An increase in supply will provide more occupier options
- The relocation of tenants to new space will continue as occupiers seek high-quality space, but there is also a significant amount of existing supply in a limited number of premises that will keep new construction levels from increasing total supply significantly.
- There have also been a number of developments signalled for works over the next few years, including MRCB’s Symphony Centre, Precinct Properties’ Downtown Car Park redevelopment of +60,000 sqm of office space and Manson TCLM’s 35 Graham Street redevelopment.
Investment activity poised to rise after dearth of activity
- Premium average net face rents hold steady at NZD 705 per sqm, p.a., since Q3 2024, showing top-tier property resilience, but the completion of new developments will test new upper-level parameters.
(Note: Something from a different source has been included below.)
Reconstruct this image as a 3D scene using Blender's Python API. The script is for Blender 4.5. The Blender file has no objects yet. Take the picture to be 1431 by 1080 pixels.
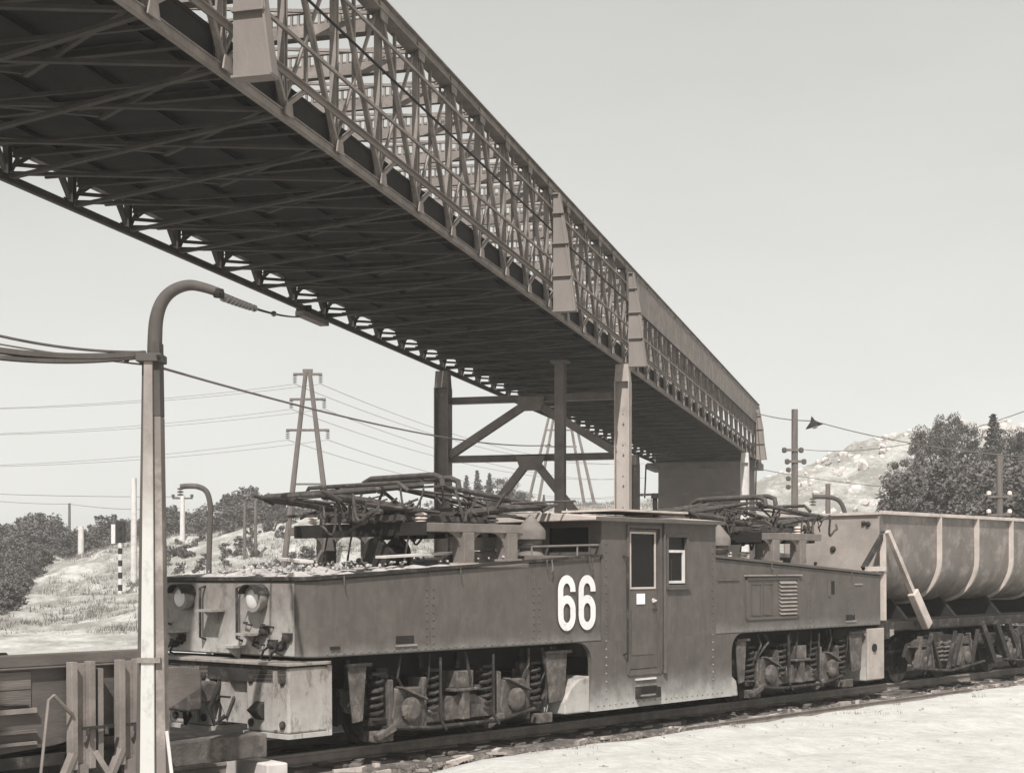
import bpy, bmesh, math, random
from mathutils import Vector, Matrix, noise

random.seed(66)
SC = bpy.context.scene
COL = SC.collection
PI = math.pi

# ------------------------------------------------------------------ camera
FPX, CX, HY, CAMZ = 2100.0, 715.5, 808.0, 2.2
cam_d = bpy.data.cameras.new('camera')
cam = bpy.data.objects.new('camera', cam_d)
COL.objects.link(cam)
cam.location = (0, 0, CAMZ)
cam.rotation_euler = (PI / 2, 0, 0)
cam_d.sensor_width = 36.0
cam_d.sensor_fit = 'HORIZONTAL'
cam_d.lens = 36.0 * FPX / 1431.0
cam_d.shift_y = (HY - 540.0) / 1431.0
cam_d.clip_start = 0.1
cam_d.clip_end = 6000
SC.camera = cam

# ------------------------------------------------------------------ world and sun
SUN_EL, SUN_AZ = math.radians(50), math.radians(187)   # azimuth clockwise from +Y: behind the camera, a little left
world = bpy.data.worlds.new('World')
SC.world = world
world.use_nodes = True
nt = world.node_tree
nt.nodes.clear()
wo = nt.nodes.new('ShaderNodeOutputWorld')
bg = nt.nodes.new('ShaderNodeBackground')
sky = nt.nodes.new('ShaderNodeTexSky')
sky.sky_type = 'NISHITA'
sky.sun_disc = False
sky.sun_elevation = SUN_EL
sky.sun_rotation = SUN_AZ
sky.air_density = 1.0
sky.dust_density = 2.0
sky.ozone_density = 1.0
bw = nt.nodes.new('ShaderNodeRGBToBW')
gm = nt.nodes.new('ShaderNodeMath'); gm.operation = 'POWER'; gm.inputs[1].default_value = 0.4
mlt = nt.nodes.new('ShaderNodeMath'); mlt.operation = 'MULTIPLY'; mlt.inputs[1].default_value = 3.35
tint = nt.nodes.new('ShaderNodeMix'); tint.data_type = 'RGBA'; tint.blend_type = 'MULTIPLY'
tint.inputs[0].default_value = 1.0
tint.inputs[7].default_value = (0.998, 1.0, 0.962, 1)
nt.links.new(sky.outputs[0], bw.inputs[0])
nt.links.new(bw.outputs[0], gm.inputs[0])
nt.links.new(gm.outputs[0], mlt.inputs[0])
# thin uneven high cloud, barely there
wtc = nt.nodes.new('ShaderNodeTexCoord'); wmp = nt.nodes.new('ShaderNodeMapping'); wmp.inputs['Scale'].default_value = (1, 1, 3)
wns = nt.nodes.new('ShaderNodeTexNoise'); wns.inputs['Scale'].default_value = 2.2; wns.inputs['Detail'].default_value = 10; wns.inputs['Roughness'].default_value = 0.6
wmr = nt.nodes.new('ShaderNodeMapRange'); wmr.inputs[1].default_value = 0.3; wmr.inputs[2].default_value = 0.7; wmr.inputs[3].default_value = 0.955; wmr.inputs[4].default_value = 1.045
wml = nt.nodes.new('ShaderNodeMath'); wml.operation = 'MULTIPLY'
nt.links.new(wtc.outputs['Generated'], wmp.inputs[0]); nt.links.new(wmp.outputs[0], wns.inputs[0]); nt.links.new(wns.outputs[0], wmr.inputs[0])
nt.links.new(mlt.outputs[0], wml.inputs[0]); nt.links.new(wmr.outputs[0], wml.inputs[1])
nt.links.new(wml.outputs[0], tint.inputs[6])
nt.links.new(tint.outputs[2], bg.inputs[0])
bg.inputs[1].default_value = 0.11
nt.links.new(bg.outputs[0], wo.inputs[0])

sd = bpy.data.lights.new('sun', 'SUN')
sd.energy = 5.0
sd.angle = math.radians(0.6)
sd.color = (1.0, 0.98, 0.955)
so = bpy.data.objects.new('sun', sd)
COL.objects.link(so)
S = Vector((math.sin(SUN_AZ) * math.cos(SUN_EL), math.cos(SUN_AZ) * math.cos(SUN_EL), math.sin(SUN_EL)))
so.rotation_euler = S.to_track_quat('Z', 'Y').to_euler()
so.location = S * 60

SC.view_settings.view_transform = 'Standard'
SC.view_settings.look = 'None'
SC.view_settings.gamma = 1.0
SC.view_settings.exposure = 0.24
SC.view_settings.use_curve_mapping = False
SC.render.engine = 'CYCLES'
SC.cycles.max_bounces = 5
SC.cycles.volume_bounces = 1
SC.cycles.use_denoising = True

# ------------------------------------------------------------------ helpers
def W(px, py, Z):
    return Vector(((px - CX) / FPX * Z, Z, CAMZ + (HY - py) / FPX * Z))

MATS = {}
def mat(name, g, rough=0.75, contrast=0.35, scale=3.0, warm=1.0, metal=0.0, bump=0.25, bscale=30.0,
        streak=None, second=None, smix=(0.5, 0.7), sscale=1.2, spec=0.3):
    """sepia-grey procedural paint / stone / wood: base tone g, mottled, optional second tone in patches"""
    if name in MATS:
        return MATS[name]
    m = bpy.data.materials.new(name)
    m.use_nodes = True
    n = m.node_tree.nodes; l = m.node_tree.links
    b = n['Principled BSDF']
    b.inputs['Roughness'].default_value = rough
    b.inputs['Metallic'].default_value = metal
    b.inputs['Specular IOR Level'].default_value = spec
    tc = n.new('ShaderNodeTexCoord')
    oi = n.new('ShaderNodeObjectInfo')
    ad = n.new('ShaderNodeVectorMath'); ad.operation = 'MULTIPLY_ADD'
    ad.inputs[1].default_value = (1, 1, 1)
    sc = n.new('ShaderNodeVectorMath'); sc.operation = 'SCALE'; sc.inputs[0].default_value = (13.1, 7.7, 5.3)
    l.new(oi.outputs['Random'], sc.inputs['Scale'])
    l.new(tc.outputs['Object'], ad.inputs[0]); l.new(sc.outputs[0], ad.inputs[2])
    mp = n.new('ShaderNodeMapping')
    if streak: mp.inputs['Scale'].default_value = streak
    l.new(ad.outputs[0], mp.inputs[0])
    ns = n.new('ShaderNodeTexNoise'); ns.inputs['Scale'].default_value = scale
    ns.inputs['Detail'].default_value = 8; ns.inputs['Roughness'].default_value = 0.65
    l.new(mp.outputs[0], ns.inputs[0])
    cr = n.new('ShaderNodeValToRGB')
    def tone(v):
        wv = warm
        return (v * (1 + 0.15 * wv), v, v * (1 - 0.10 * wv), 1)
    cr.color_ramp.elements[0].position = 0.3; cr.color_ramp.elements[0].color = tone(g * (1 - contrast))
    cr.color_ramp.elements[1].position = 0.72; cr.color_ramp.elements[1].color = tone(g * (1 + contrast))
    l.new(ns.outputs[0], cr.inputs[0])
    out = cr.outputs[0]
    if second is not None:
        n2 = n.new('ShaderNodeTexNoise'); n2.inputs['Scale'].default_value = sscale
        n2.inputs['Detail'].default_value = 7; n2.inputs['Roughness'].default_value = 0.7
        l.new(ad.outputs[0], n2.inputs[0])
        mr = n.new('ShaderNodeMapRange'); mr.inputs[1].default_value = smix[0]; mr.inputs[2].default_value = smix[1]
        l.new(n2.outputs[0], mr.inputs[0])
        mx = n.new('ShaderNodeMix'); mx.data_type = 'RGBA'
        l.new(mr.outputs[0], mx.inputs[0]); l.new(out, mx.inputs[6]); mx.inputs[7].default_value = tone(second)
        out = mx.outputs[2]
    l.new(out, b.inputs['Base Color'])
    if bump > 0:
        n3 = n.new('ShaderNodeTexNoise'); n3.inputs['Scale'].default_value = bscale; n3.inputs['Detail'].default_value = 5
        l.new(mp.outputs[0], n3.inputs[0])
        bp = n.new('ShaderNodeBump'); bp.inputs['Strength'].default_value = bump; bp.inputs['Distance'].default_value = 0.02
        l.new(n3.outputs[0], bp.inputs['Height']); l.new(bp.outputs[0], b.inputs['Normal'])
    MATS[name] = m
    return m

def dusty(name, g, dust, z0, z1, rough=0.6, scale=2.0, amp=0.5, stain=0.55, runs=(1.5, 1.5, 0.7)):
    """paint with wind-blown sand caked on its lower part (object z from z0 up to z1), with streaks"""
    m = mat(name, g, rough, 0.2, scale * 2.5, streak=(1.2, 1.2, 0.5), second=g * 1.35, smix=(0.5, 0.8), sscale=5, bump=0.35, bscale=2.6)
    n = m.node_tree.nodes; l = m.node_tree.links
    b = n['Principled BSDF']
    src = b.inputs['Base Color'].links[0].from_socket
    tc = n.new('ShaderNodeTexCoord'); sp = n.new('ShaderNodeSeparateXYZ')
    l.new(tc.outputs['Object'], sp.inputs[0])
    mr = n.new('ShaderNodeMapRange'); mr.inputs[1].default_value = z1; mr.inputs[2].default_value = z0
    l.new(sp.outputs[2], mr.inputs[0])
    ns = n.new('ShaderNodeTexNoise'); ns.inputs['Scale'].default_value = 3.2; ns.inputs['Detail'].default_value = 9
    ns.inputs['Roughness'].default_value = 0.72
    l.new(tc.outputs['Object'], ns.inputs[0])
    mm = n.new('ShaderNodeMath'); mm.operation = 'MULTIPLY_ADD'; mm.inputs[1].default_value = 2.2; mm.inputs[2].default_value = -1.1 + amp * 0.2
    l.new(ns.outputs[0], mm.inputs[0])
    sm = n.new('ShaderNodeMath'); sm.operation = 'ADD'; sm.use_clamp = True
    l.new(mr.outputs[0], sm.inputs[0]); l.new(mm.outputs[0], sm.inputs[1])
    pw = n.new('ShaderNodeMath'); pw.operation = 'MULTIPLY'; 
    l.new(sm.outputs[0], pw.inputs[0]); l.new(mr.outputs[0], pw.inputs[1])
    mx = n.new('ShaderNodeMix'); mx.data_type = 'RGBA'
    l.new(pw.outputs[0], mx.inputs[0]); l.new(src, mx.inputs[6])
    mx.inputs[7].default_value = (dust * 1.03, dust, dust * 0.94, 1)
    # oil and rust stains over everything
    n4 = n.new('ShaderNodeTexNoise'); n4.inputs['Scale'].default_value = 4.5; n4.inputs['Detail'].default_value = 10; n4.inputs['Roughness'].default_value = 0.75
    mp4 = n.new('ShaderNodeMapping'); mp4.inputs['Scale'].default_value = runs; mp4.inputs['Location'].default_value = (3, 1, 7)
    l.new(tc.outputs['Object'], mp4.inputs[0]); l.new(mp4.outputs[0], n4.inputs[0])
    mr4 = n.new('ShaderNodeMapRange'); mr4.inputs[1].default_value = 0.53; mr4.inputs[2].default_value = 0.68; mr4.inputs[4].default_value = stain
    l.new(n4.outputs[0], mr4.inputs[0])
    mx4 = n.new('ShaderNodeMix'); mx4.data_type = 'RGBA'
    l.new(mr4.outputs[0], mx4.inputs[0]); l.new(mx.outputs[2], mx4.inputs[6]); mx4.inputs[7].default_value = (0.055, 0.048, 0.043, 1)
    l.new(mx4.outputs[2], b.inputs['Base Color'])
    return m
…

Grade A average net face rents remain at NZD 505 per sqm since Q2 2024.
- CBD office transactions amounted to NZD 625.55 million during 2024, with no sales recorded so far in 2025.
Outlook: A tangible uptick in demand for high-quality office spaces to continue
- Auckland’s CBD office market shows signs of increasing activity levels, with a tangible uptick in demand for high-quality office spaces, albeit balanced with increasing levels of new supply.
- Efforts to consolidate and optimise office spaces are expected to stir activity, especially in the CBD Core and Wynyard Quarter, where occupiers in the professional services and finance sectors are evaluating their next move.